Ersatzteile vom Zahnarzt
Manchmal muss er bei den Reparaturen auch ganz schön erfinderisch werden. Ersatzteile gibt es nämlich nicht immer zu kaufen. Für den Drehzahlregler beispielsweise greift Geulen kurzerhand auf Pendelfedern von Standuhren zurück – und für die Membran der Schalldose borgte er sich Bohrerschläuche seines Zahnarztes. Die Idee hatte er bei einem Zahnarztbesuch: Er habe nur den dünnen Schlauch gesehen und gedacht "Mensch, der wäre doch perfekt."
In seiner Werkstatt stapeln sich die Koffer und Kästen. Wer ein klassisches Trichtergrammofon wie aus Filmen sehen will, ist bei Geulen falsch. Die Originale seien meist in festen Händen - wer ein Trichtergrammofon kaufe, erhalte meist einen Nachbau. Für Geulen kommt das nicht infrage. Er beschäftigt sich deshalb hauptsächlich mit Tisch- und Koffergrammofonen. "Ich habe mir die kaputten Grammofone gekauft nach dem Motto: Das kriegste repariert." Sein ältestes Stück ist etwa 110 Jahre alt, sagt Geulen.
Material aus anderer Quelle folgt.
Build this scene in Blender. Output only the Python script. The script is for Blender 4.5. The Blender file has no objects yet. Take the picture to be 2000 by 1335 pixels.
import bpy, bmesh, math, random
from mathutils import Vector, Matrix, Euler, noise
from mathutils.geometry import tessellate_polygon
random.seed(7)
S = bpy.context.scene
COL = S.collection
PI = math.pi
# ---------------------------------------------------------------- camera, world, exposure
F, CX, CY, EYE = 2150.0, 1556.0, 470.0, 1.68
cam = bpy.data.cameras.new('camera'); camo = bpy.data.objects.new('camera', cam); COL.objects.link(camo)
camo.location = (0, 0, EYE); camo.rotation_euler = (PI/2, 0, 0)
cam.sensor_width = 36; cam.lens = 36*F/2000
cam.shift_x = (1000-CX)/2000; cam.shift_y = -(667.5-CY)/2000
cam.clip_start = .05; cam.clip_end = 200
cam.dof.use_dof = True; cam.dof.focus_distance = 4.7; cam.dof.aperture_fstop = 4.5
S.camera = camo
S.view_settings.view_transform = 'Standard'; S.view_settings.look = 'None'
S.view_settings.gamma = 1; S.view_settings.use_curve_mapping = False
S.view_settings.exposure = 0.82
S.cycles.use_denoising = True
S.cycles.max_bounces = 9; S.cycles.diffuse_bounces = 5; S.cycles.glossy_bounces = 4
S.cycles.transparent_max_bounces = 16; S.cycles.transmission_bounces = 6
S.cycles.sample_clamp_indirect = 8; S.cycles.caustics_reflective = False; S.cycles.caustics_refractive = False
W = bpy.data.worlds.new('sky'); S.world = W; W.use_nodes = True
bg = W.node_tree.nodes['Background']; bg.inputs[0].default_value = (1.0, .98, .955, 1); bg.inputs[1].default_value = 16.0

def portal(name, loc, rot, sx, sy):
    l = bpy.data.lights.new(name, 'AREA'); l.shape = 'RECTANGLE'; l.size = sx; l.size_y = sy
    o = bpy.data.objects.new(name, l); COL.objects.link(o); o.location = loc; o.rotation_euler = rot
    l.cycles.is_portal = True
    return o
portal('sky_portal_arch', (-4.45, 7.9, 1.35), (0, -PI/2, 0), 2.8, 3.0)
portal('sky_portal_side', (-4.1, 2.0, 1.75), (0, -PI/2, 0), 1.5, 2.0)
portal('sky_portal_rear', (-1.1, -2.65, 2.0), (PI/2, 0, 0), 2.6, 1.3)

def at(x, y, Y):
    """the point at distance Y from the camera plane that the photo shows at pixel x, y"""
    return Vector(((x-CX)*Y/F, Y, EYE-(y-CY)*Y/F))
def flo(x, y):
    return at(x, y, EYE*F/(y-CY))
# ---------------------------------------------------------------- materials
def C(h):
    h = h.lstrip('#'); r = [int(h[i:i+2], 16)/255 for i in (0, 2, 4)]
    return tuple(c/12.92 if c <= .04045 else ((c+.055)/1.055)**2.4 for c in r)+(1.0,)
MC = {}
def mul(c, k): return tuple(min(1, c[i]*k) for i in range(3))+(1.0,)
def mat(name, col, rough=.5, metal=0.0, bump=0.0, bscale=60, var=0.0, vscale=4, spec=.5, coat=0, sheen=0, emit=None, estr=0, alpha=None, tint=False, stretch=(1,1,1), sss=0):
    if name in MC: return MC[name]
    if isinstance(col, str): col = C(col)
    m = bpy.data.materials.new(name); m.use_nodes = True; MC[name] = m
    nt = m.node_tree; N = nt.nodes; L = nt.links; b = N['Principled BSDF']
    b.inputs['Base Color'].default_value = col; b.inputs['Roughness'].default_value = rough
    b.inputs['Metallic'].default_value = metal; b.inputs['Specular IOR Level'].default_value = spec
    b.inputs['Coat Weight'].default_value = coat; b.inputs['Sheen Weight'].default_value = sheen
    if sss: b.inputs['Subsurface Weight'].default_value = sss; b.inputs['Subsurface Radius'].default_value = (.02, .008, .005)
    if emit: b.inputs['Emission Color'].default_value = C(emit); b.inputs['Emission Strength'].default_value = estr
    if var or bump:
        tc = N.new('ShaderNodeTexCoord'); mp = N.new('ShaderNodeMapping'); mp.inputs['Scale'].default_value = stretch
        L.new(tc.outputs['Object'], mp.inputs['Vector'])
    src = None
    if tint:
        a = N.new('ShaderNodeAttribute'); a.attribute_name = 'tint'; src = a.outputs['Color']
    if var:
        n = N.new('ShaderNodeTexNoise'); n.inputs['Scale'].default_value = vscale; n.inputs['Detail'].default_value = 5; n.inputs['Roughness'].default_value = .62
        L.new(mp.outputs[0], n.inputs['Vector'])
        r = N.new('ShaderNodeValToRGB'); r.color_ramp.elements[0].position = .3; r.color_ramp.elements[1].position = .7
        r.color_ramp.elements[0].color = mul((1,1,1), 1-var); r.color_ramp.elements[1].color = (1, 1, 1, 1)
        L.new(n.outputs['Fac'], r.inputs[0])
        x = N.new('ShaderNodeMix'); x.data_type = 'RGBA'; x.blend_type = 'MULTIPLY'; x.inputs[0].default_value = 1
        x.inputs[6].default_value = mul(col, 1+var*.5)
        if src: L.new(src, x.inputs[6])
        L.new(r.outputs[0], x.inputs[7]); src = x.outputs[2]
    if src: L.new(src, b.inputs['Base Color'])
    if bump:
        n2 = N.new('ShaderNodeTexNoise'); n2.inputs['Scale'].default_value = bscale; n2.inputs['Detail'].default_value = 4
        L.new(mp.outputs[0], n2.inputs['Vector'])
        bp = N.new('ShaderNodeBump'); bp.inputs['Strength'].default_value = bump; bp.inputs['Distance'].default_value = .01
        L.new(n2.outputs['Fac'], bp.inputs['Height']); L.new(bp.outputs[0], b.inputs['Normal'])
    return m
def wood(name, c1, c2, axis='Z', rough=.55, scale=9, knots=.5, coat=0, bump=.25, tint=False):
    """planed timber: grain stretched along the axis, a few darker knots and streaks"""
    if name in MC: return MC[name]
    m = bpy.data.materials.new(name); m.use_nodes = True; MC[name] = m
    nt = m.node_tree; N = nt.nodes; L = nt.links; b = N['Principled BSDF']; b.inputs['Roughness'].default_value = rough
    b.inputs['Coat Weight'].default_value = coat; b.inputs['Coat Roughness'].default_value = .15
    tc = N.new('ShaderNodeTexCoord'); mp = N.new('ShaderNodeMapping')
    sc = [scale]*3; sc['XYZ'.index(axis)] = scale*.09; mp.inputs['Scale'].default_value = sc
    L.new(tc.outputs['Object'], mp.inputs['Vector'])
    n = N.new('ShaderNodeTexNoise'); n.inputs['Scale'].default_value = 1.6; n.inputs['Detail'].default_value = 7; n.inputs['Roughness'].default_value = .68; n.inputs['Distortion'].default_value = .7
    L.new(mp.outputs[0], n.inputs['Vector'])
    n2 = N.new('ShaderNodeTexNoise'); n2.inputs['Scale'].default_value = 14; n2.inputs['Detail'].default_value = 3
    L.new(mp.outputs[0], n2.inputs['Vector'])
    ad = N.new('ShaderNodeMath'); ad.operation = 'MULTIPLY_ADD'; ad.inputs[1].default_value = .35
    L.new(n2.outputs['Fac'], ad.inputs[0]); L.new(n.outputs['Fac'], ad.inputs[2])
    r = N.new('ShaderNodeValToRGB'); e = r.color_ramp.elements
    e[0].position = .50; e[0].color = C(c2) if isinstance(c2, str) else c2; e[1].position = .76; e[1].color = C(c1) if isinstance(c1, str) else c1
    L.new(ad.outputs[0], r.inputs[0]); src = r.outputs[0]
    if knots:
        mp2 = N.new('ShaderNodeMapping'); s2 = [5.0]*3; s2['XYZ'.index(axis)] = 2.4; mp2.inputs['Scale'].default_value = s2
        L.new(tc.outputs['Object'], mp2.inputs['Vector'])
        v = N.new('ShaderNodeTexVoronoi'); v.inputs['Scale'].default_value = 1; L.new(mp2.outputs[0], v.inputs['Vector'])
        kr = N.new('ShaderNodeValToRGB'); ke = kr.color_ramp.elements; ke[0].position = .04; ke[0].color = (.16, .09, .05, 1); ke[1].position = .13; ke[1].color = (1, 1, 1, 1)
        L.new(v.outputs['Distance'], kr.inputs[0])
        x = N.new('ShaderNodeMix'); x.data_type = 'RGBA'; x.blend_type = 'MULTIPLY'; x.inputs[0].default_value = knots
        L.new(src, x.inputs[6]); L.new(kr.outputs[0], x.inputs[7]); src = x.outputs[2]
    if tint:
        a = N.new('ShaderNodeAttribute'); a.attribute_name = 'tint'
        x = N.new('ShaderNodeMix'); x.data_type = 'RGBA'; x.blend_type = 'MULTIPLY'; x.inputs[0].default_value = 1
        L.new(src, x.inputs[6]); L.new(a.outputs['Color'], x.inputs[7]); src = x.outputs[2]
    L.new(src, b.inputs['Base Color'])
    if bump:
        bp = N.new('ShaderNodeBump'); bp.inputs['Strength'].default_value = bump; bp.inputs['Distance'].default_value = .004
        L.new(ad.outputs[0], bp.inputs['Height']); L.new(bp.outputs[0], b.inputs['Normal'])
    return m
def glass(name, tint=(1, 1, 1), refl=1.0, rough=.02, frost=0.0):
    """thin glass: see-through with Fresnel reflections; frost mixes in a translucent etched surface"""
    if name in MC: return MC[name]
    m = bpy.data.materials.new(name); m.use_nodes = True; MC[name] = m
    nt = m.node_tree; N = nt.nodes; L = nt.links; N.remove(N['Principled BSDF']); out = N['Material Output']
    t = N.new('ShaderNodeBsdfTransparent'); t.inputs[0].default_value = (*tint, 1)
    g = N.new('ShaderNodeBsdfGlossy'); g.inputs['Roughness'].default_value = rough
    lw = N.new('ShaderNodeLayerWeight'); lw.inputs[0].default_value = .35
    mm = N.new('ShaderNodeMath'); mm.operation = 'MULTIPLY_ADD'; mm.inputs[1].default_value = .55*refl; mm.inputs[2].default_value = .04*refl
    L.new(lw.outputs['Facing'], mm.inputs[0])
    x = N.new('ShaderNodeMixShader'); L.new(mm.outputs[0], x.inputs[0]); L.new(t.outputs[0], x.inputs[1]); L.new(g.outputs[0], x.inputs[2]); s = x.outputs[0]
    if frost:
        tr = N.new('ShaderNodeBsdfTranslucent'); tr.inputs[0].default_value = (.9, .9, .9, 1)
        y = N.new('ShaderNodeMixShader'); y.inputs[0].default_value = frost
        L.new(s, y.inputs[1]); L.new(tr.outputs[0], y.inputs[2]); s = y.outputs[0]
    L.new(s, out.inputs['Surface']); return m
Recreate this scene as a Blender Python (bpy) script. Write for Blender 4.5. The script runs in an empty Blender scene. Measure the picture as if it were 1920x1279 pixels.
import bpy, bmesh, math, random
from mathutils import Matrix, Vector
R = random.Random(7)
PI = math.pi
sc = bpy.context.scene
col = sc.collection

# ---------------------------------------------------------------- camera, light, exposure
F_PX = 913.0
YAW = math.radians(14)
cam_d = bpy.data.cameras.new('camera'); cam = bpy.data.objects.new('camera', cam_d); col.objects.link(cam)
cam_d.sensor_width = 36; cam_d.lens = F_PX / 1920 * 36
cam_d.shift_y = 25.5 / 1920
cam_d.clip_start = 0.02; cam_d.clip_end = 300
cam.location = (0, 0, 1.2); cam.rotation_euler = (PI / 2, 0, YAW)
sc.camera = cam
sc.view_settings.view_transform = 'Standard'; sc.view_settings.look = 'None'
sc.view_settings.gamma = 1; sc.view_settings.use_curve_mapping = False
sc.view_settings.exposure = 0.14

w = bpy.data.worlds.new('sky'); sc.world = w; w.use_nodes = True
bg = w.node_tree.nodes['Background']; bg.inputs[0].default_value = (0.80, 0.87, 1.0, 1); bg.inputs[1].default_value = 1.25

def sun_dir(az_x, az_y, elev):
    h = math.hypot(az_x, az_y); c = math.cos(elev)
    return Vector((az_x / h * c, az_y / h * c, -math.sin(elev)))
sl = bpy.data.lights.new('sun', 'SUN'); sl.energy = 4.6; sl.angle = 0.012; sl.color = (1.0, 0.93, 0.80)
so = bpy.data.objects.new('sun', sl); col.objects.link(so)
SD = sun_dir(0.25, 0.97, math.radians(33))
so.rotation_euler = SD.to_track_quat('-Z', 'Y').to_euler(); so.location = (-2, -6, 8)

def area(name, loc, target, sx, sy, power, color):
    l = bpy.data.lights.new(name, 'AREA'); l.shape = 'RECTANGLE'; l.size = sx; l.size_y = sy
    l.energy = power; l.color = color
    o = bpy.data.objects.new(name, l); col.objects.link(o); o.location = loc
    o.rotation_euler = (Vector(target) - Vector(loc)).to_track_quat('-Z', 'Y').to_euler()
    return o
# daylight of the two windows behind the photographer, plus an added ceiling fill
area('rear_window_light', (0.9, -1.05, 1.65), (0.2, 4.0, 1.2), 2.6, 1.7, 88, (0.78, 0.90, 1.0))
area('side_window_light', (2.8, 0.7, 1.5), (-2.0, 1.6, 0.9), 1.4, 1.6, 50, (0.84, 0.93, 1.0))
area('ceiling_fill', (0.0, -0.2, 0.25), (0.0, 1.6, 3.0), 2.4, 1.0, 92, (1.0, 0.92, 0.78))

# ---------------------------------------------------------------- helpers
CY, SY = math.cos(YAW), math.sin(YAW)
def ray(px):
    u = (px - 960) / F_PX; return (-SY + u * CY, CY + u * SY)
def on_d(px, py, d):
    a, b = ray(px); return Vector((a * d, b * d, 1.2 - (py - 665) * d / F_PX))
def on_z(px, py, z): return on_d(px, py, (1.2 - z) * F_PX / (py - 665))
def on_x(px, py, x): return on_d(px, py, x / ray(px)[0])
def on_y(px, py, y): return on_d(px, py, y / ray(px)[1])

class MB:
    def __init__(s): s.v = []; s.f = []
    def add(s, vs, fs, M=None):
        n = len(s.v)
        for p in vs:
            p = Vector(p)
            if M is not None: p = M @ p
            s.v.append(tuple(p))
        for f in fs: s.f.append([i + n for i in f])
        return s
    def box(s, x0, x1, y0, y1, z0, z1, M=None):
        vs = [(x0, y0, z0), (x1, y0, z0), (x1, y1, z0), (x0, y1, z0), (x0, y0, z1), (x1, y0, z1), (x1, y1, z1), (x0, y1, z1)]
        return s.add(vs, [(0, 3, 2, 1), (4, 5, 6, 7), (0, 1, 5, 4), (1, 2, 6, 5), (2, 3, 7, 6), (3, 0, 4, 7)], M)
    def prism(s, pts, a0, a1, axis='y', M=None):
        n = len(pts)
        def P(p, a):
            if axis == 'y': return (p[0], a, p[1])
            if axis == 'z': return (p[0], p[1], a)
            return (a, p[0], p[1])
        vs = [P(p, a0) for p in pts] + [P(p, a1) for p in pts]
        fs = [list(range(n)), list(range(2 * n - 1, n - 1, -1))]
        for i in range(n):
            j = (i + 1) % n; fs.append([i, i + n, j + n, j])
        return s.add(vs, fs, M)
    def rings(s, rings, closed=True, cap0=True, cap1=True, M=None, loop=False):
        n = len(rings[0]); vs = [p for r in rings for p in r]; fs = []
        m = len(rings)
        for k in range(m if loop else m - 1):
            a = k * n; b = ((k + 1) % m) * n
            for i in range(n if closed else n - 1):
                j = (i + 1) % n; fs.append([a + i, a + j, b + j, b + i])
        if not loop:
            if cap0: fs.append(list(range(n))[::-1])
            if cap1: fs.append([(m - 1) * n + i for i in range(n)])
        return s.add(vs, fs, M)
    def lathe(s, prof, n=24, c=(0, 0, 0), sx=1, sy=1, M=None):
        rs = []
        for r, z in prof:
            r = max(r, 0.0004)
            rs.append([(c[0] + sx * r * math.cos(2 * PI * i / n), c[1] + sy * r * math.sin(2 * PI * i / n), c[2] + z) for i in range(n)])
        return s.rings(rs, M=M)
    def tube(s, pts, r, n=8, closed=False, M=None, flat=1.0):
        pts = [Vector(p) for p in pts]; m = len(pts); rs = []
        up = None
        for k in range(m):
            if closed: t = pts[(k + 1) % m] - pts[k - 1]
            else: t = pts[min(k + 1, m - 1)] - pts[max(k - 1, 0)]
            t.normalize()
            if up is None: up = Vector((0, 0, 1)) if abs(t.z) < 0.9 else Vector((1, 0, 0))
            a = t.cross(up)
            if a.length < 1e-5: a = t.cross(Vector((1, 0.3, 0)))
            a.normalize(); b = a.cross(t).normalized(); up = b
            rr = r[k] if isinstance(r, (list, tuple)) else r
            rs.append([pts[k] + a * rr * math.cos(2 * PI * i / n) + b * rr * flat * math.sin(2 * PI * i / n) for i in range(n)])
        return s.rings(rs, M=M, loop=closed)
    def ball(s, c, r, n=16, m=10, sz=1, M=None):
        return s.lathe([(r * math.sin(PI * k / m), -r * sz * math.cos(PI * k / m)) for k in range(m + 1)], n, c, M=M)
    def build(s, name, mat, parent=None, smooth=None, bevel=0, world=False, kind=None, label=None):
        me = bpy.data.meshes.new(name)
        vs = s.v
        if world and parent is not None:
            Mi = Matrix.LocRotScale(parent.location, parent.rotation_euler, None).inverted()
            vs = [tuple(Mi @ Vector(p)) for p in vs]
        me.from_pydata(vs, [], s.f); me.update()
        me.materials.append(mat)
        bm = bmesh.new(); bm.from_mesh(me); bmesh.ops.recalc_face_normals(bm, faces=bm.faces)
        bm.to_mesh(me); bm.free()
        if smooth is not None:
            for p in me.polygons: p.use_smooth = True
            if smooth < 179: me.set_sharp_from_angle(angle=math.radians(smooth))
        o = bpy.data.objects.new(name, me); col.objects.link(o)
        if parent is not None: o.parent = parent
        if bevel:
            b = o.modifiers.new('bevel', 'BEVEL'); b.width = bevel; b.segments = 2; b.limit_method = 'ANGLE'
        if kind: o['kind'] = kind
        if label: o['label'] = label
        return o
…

Es funktioniert nach der Technologie von Thomas Edison und speichert Töne nicht auf Platten, sondern auf kleinen Walzen. Die reparierten Grammofone verkauft Geulen dann wieder - zum Behalten habe er keinen Platz. Kundschaft gäbe es dafür auch; denn die Grammofone können nach der Reparatur auch genutzt werden. Alte Schellackplatten lassen sich auf den Geräten abspielen. "Die gibt es in rauen Mengen im Internet", weiß Geulen.
"Symbiose" mit Museum
Auch im Museum findet Geulen Abnehmer: Auf einem Flohmarkt habe er Jürgen Sommer vom Film-Photo-Ton Museumsverein e.V. in Gemünden kennengelernt und sich daraufhin die Grammofonsammlung dort einmal angeguckt. Mittlerweile sei fast die Hälfte der Grammofone des Museums von ihm. "Die Jungs vom Museum sind da auch recht dankbar", sagt Geulen.